Dal passato al presente in un romanzo edito dal campanissimo Guida. L’autrice è Annella Prisco, e subito compare in controluce la figura di un grande narratore, due volte premio Strega: Michele Prisco, nato giusto cent’anni fa a Torre Annunziata. Annella, sua figlia, è giornalista, scrittrice, animatrice culturale. E percorre una strada tutta sua nei sentieri della narrativa, libera dagli echi paterni, se non fosse per la sincerità della scrittura.Specchio a tre ante(176 pagine, 14 euro) è infatti un’opera molto femminile, il che non vuol dire affatto che si debba collocare nella letteratura rosa. È invece uno scavo attorno a una donna borghese che conduce fino a un certo punto una vita qualunque – madre affettuosa, moglie rassegnata a un ménage opaco dopo un matrimonio da colpo di fulmine insufficiente a cementare la coppia – e che quasi all’improvviso decide di rivoltarla, questa vita, pronta a pagare il prezzo della rottura del conformismo esistenziale. Quel che più intriga – il nocciolo del plot – è il dualismo della protagonista. A cominciare dal nome, Ada, «raro nome palindromo – scrive Annella Prisco nella bella pagina rivelatrice – che racchiude il significato di una vita doppia, che si legge e si vive in un percorso di andata e ritorno». 

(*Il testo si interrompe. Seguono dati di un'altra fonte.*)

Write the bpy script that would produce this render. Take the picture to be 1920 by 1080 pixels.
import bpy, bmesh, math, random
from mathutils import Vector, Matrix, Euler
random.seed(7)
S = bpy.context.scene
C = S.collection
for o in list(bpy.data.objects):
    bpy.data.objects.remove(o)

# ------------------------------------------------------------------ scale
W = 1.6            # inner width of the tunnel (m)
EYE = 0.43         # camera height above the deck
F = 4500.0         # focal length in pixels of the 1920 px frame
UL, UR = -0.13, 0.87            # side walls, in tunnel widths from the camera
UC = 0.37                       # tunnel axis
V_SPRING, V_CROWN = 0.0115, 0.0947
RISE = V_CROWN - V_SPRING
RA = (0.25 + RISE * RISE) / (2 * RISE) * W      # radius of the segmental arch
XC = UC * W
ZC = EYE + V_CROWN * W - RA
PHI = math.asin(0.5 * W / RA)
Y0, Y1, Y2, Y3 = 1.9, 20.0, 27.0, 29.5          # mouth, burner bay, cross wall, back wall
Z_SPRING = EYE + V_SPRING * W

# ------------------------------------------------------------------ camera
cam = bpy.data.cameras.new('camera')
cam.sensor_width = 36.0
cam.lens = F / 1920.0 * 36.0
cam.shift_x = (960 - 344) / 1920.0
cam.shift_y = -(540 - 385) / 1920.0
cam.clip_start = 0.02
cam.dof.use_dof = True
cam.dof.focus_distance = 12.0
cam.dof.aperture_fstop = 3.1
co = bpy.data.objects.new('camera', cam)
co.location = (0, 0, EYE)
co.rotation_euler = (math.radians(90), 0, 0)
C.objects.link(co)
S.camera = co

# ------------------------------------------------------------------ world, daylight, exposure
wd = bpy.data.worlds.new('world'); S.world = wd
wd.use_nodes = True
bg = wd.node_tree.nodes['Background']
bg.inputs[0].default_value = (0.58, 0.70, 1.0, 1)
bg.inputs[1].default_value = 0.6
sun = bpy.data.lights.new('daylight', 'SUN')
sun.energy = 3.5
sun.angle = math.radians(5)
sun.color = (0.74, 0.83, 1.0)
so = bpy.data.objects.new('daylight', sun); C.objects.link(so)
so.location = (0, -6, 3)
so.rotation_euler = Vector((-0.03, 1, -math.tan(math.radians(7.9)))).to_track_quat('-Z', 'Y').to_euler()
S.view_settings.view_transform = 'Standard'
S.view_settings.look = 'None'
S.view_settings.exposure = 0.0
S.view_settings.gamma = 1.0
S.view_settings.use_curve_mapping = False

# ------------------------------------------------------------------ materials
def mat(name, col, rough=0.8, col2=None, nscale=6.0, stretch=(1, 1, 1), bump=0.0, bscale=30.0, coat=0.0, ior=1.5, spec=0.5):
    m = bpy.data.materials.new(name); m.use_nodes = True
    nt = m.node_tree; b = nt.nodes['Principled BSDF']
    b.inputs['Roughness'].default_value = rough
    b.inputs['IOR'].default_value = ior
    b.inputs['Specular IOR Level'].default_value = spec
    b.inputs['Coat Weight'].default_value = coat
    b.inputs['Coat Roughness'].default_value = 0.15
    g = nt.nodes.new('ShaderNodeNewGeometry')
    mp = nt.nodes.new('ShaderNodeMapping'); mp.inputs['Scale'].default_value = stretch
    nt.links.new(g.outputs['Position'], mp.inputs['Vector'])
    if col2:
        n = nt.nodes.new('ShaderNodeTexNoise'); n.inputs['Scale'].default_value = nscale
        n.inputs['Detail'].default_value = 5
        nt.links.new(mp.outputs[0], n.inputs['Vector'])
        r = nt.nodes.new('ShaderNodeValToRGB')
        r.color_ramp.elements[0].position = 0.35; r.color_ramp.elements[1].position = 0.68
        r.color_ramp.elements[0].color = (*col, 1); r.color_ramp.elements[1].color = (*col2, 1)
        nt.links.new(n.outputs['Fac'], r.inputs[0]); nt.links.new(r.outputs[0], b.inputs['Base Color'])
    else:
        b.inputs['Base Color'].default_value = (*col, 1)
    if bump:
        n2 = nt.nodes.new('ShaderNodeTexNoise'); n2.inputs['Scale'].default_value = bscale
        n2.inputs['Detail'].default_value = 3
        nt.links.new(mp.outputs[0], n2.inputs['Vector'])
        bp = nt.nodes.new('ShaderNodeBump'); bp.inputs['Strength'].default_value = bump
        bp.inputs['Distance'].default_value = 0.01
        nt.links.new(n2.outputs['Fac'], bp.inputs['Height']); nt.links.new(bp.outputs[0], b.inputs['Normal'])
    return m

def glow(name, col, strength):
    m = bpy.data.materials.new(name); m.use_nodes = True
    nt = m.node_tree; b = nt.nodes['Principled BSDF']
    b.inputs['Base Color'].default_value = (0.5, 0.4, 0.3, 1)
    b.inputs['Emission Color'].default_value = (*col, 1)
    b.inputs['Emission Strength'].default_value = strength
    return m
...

La metafora del dualismo si corrobora a partire appunto da quello specchio a tre ante nel quale la donna insoddisfatta in cerca di sé scorge i suoi profili, e non è detto che il riflesso frontale del volto sia sintesi di due anime. Ada trova il bandolo, il mistero del proprio Io a cinquant’anni. E lo trova in Cilento, ad Acciaroli, nella vecchia casa di famiglia sul mare dove non torna da tempo. Arriva per un week end solitario da Roma, la città di residenza dopo il matrimonio. E sul letto alla luce della luna che penetra da un balconcino con la ringhiera curva e i gerani rosso arancio (così la magia degli sfondi) ripercorre le sue età: studentessa universitaria alla Federico II con il progetto di entrare nel mondo della pubblicità e della moda vanificato dal matrimonio e dalla maternità; e di nuovo, quando il figlio va al liceo, pronta a riprendere il filo della propria formazione, perché ormai con Simone, il marito abulico e depresso, non c’è più amore. Ecco Firenze e il corso di perfezionamento a Palazzo Pitti; ecco un incontro fatale che vive come riappropriazione di sé. Salvo poi dover chinare la testa di fronte al destino. Annella Prisco disegna situazioni, paesaggi e personaggi con lieve profondità e l’ossimoro indica la piacevolezza della lettura, che potrebbe facilmente trasformarsi in un soggetto cinematografico.